## EXERCISE
Among the lines below, keep only those from the one containing "Write the bpy" through the one containing "S.render.engine = 'CYCLES'", and reproduce them exactly.

[START STORED RECORDS]

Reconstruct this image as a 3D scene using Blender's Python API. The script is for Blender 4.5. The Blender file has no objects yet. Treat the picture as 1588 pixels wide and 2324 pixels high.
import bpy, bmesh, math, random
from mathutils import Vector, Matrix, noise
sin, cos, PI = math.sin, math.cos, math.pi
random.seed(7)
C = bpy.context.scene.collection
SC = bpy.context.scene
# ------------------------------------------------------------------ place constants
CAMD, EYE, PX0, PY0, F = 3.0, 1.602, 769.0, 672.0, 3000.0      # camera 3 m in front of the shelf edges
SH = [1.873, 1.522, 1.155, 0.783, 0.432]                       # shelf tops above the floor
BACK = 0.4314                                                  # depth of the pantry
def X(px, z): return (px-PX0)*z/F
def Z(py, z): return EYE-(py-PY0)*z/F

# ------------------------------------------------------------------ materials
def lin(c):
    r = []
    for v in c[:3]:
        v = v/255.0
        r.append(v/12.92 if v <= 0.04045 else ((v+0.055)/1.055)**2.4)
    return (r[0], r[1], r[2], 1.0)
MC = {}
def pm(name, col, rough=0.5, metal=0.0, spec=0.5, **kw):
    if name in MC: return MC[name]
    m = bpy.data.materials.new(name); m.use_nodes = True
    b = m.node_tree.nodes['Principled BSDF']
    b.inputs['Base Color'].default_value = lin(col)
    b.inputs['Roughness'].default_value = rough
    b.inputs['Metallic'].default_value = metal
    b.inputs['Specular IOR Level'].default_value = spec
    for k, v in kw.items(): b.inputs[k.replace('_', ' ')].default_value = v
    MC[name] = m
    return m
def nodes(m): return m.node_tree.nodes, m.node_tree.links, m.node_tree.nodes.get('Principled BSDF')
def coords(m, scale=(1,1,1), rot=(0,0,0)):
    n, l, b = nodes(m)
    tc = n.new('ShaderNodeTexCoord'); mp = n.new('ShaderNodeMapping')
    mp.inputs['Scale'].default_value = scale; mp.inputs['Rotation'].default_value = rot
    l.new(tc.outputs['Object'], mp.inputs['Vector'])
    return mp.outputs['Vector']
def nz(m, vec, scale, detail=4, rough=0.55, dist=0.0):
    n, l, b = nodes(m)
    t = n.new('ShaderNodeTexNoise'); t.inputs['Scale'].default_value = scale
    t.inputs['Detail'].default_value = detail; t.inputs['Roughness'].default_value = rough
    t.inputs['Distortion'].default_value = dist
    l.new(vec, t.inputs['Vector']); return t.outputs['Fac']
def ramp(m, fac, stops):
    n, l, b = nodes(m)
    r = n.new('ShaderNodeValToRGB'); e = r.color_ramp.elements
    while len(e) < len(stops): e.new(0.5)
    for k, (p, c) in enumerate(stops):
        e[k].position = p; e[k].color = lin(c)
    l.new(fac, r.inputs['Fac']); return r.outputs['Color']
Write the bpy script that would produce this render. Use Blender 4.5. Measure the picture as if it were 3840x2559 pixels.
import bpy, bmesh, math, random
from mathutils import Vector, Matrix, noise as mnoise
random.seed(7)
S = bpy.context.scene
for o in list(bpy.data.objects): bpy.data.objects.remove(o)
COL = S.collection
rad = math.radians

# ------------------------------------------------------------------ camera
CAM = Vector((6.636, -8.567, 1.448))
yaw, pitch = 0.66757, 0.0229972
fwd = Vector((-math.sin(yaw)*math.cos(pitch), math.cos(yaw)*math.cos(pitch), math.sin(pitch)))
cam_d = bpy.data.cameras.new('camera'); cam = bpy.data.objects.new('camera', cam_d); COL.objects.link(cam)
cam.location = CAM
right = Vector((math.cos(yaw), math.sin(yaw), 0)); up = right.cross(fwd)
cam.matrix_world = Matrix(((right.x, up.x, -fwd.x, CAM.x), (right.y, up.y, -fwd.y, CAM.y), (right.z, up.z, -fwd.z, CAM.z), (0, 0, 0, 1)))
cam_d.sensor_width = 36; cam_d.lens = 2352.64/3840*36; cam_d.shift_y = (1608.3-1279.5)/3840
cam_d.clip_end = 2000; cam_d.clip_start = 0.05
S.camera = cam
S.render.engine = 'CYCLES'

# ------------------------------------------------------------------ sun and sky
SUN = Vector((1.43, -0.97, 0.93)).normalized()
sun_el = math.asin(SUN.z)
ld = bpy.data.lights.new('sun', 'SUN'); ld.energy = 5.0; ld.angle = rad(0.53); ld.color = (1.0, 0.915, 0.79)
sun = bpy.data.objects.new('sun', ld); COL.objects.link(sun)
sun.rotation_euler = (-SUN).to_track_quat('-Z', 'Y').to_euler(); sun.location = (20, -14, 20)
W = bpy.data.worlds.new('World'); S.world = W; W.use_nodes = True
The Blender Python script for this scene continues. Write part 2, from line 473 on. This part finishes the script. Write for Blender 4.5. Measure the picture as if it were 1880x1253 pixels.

[END STORED RECORDS]

## ANSWER IN FULL
Write the bpy script that would produce this render. Use Blender 4.5. Measure the picture as if it were 3840x2559 pixels.
import bpy, bmesh, math, random
from mathutils import Vector, Matrix, noise as mnoise
random.seed(7)
S = bpy.context.scene
for o in list(bpy.data.objects): bpy.data.objects.remove(o)
COL = S.collection
rad = math.radians

# ------------------------------------------------------------------ camera
CAM = Vector((6.636, -8.567, 1.448))
yaw, pitch = 0.66757, 0.0229972
fwd = Vector((-math.sin(yaw)*math.cos(pitch), math.cos(yaw)*math.cos(pitch), math.sin(pitch)))
cam_d = bpy.data.cameras.new('camera'); cam = bpy.data.objects.new('camera', cam_d); COL.objects.link(cam)
cam.location = CAM
right = Vector((math.cos(yaw), math.sin(yaw), 0)); up = right.cross(fwd)
cam.matrix_world = Matrix(((right.x, up.x, -fwd.x, CAM.x), (right.y, up.y, -fwd.y, CAM.y), (right.z, up.z, -fwd.z, CAM.z), (0, 0, 0, 1)))
cam_d.sensor_width = 36; cam_d.lens = 2352.64/3840*36; cam_d.shift_y = (1608.3-1279.5)/3840
cam_d.clip_end = 2000; cam_d.clip_start = 0.05
S.camera = cam
S.render.engine = 'CYCLES'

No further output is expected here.